Starting at the first line of the data below, write out each line exactly until you reach the line containing "lambda r: rounded_plaque('plaque', 0.105, zt2", and include that line too.

____

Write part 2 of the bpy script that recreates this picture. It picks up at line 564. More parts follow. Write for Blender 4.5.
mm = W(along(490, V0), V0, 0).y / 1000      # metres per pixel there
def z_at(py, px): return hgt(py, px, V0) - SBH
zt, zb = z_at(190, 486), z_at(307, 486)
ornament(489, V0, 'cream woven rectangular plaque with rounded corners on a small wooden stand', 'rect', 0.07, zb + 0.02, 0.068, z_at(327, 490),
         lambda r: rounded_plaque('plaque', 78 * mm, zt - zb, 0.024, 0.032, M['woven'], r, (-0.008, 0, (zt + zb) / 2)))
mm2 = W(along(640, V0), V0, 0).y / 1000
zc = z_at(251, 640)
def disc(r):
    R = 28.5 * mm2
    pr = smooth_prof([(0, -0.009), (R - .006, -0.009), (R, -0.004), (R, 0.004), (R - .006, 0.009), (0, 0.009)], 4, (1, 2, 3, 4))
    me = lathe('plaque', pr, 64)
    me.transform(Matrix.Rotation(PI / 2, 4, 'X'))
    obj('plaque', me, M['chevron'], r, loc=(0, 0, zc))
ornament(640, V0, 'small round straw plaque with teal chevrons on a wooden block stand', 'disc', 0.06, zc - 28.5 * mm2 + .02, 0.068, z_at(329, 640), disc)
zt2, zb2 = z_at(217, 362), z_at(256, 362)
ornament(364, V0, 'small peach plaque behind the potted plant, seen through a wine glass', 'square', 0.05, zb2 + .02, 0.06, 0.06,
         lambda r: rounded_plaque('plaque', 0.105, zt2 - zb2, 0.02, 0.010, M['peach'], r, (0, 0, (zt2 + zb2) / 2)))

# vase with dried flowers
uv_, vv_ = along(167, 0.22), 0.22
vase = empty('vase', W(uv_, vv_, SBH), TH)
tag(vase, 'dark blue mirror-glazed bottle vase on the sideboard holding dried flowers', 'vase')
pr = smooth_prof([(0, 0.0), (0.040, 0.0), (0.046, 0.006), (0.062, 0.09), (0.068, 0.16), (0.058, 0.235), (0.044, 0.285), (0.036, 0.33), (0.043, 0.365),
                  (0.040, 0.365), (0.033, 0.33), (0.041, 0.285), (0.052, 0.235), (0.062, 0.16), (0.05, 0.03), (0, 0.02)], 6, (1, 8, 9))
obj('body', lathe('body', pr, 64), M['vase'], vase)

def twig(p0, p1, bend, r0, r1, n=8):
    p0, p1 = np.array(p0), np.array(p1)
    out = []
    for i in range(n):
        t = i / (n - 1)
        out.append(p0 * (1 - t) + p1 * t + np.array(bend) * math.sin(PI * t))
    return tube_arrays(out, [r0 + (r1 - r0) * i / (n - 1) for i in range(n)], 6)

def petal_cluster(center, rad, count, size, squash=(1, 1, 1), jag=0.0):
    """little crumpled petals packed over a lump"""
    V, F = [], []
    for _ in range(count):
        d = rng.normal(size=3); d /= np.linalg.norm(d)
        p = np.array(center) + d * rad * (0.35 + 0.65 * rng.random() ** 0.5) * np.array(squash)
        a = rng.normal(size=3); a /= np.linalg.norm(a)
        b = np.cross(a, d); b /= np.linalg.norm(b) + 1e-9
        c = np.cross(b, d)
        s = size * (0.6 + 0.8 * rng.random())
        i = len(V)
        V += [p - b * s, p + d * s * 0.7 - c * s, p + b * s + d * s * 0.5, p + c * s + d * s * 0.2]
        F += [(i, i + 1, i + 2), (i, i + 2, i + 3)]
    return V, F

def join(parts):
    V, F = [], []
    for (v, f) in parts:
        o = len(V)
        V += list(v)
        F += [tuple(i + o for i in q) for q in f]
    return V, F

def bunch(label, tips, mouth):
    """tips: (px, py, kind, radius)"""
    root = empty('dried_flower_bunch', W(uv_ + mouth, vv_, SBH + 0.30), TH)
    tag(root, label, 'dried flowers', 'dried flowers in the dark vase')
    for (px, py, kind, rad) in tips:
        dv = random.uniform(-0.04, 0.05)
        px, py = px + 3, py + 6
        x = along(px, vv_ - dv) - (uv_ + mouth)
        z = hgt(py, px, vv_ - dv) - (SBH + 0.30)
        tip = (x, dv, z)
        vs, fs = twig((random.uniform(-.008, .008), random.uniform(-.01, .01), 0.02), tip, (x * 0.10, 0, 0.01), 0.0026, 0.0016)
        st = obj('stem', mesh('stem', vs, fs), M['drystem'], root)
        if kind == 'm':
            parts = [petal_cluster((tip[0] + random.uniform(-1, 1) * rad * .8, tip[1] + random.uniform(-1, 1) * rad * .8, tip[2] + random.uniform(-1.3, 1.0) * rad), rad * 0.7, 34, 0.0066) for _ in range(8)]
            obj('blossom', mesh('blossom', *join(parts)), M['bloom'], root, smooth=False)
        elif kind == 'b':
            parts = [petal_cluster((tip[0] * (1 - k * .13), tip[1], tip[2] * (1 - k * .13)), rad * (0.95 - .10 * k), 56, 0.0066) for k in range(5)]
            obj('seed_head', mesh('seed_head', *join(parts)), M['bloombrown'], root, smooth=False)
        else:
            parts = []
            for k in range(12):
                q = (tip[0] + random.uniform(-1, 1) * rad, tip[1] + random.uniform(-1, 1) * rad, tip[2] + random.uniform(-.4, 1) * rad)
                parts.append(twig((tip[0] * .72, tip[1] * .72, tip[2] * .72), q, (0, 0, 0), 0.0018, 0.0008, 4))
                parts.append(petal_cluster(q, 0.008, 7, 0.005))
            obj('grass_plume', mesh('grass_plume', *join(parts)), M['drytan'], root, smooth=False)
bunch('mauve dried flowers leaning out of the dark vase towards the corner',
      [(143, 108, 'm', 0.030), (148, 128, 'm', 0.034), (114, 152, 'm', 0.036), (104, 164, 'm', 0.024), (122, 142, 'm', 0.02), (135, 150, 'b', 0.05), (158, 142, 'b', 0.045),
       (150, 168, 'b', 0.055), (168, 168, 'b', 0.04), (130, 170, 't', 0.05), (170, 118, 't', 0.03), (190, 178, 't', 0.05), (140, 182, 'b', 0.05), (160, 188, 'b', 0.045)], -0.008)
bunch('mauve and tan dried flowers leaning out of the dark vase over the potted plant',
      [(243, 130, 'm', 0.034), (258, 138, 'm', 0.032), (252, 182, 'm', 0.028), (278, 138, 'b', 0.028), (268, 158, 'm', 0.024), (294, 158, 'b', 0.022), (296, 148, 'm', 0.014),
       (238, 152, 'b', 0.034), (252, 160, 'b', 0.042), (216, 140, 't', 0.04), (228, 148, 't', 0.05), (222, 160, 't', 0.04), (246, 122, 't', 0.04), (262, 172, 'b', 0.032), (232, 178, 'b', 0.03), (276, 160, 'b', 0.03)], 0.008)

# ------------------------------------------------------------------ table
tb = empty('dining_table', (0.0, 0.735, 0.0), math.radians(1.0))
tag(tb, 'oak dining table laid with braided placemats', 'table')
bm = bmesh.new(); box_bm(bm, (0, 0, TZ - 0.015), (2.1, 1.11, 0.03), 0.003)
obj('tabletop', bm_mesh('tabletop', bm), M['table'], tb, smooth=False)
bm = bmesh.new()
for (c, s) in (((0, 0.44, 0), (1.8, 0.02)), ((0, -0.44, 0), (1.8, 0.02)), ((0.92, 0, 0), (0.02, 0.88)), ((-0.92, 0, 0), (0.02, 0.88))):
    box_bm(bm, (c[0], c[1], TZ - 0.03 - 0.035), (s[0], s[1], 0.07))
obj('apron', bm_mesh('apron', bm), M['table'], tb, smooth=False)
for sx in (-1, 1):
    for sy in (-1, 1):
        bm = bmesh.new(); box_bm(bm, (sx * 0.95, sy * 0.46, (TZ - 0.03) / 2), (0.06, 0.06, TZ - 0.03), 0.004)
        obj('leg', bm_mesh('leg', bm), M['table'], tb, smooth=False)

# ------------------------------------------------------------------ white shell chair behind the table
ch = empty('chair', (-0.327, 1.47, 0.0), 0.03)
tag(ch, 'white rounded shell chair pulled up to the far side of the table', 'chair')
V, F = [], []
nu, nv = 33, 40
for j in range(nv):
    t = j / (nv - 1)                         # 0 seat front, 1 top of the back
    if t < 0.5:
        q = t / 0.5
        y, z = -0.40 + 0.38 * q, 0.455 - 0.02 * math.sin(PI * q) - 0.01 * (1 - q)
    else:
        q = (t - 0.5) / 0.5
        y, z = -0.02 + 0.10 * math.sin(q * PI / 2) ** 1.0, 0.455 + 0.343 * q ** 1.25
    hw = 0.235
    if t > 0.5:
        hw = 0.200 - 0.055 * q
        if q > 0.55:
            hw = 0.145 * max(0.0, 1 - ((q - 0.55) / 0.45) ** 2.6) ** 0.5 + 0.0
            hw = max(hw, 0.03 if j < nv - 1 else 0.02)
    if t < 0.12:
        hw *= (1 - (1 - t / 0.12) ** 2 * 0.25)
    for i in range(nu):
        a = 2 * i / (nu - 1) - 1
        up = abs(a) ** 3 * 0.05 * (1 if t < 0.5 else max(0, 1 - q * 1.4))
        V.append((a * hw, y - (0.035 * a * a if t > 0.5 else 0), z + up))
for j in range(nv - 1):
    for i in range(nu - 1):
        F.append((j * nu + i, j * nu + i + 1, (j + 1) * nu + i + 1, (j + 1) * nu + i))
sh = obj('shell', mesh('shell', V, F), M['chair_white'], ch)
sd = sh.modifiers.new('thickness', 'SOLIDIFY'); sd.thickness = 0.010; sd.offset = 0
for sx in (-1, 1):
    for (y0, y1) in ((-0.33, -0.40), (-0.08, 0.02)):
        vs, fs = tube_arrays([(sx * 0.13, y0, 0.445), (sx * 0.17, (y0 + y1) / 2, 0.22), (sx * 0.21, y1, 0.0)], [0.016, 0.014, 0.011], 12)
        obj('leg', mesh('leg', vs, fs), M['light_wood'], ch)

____

_SOLUTION_
Write part 2 of the bpy script that recreates this picture. It picks up at line 564. More parts follow. Write for Blender 4.5.
mm = W(along(490, V0), V0, 0).y / 1000      # metres per pixel there
def z_at(py, px): return hgt(py, px, V0) - SBH
zt, zb = z_at(190, 486), z_at(307, 486)
ornament(489, V0, 'cream woven rectangular plaque with rounded corners on a small wooden stand', 'rect', 0.07, zb + 0.02, 0.068, z_at(327, 490),
         lambda r: rounded_plaque('plaque', 78 * mm, zt - zb, 0.024, 0.032, M['woven'], r, (-0.008, 0, (zt + zb) / 2)))
mm2 = W(along(640, V0), V0, 0).y / 1000
zc = z_at(251, 640)
def disc(r):
    R = 28.5 * mm2
    pr = smooth_prof([(0, -0.009), (R - .006, -0.009), (R, -0.004), (R, 0.004), (R - .006, 0.009), (0, 0.009)], 4, (1, 2, 3, 4))
    me = lathe('plaque', pr, 64)
    me.transform(Matrix.Rotation(PI / 2, 4, 'X'))
    obj('plaque', me, M['chevron'], r, loc=(0, 0, zc))
ornament(640, V0, 'small round straw plaque with teal chevrons on a wooden block stand', 'disc', 0.06, zc - 28.5 * mm2 + .02, 0.068, z_at(329, 640), disc)
zt2, zb2 = z_at(217, 362), z_at(256, 362)
ornament(364, V0, 'small peach plaque behind the potted plant, seen through a wine glass', 'square', 0.05, zb2 + .02, 0.06, 0.06,
         lambda r: rounded_plaque('plaque', 0.105, zt2 - zb2, 0.02, 0.010, M['peach'], r, (0, 0, (zt2 + zb2) / 2)))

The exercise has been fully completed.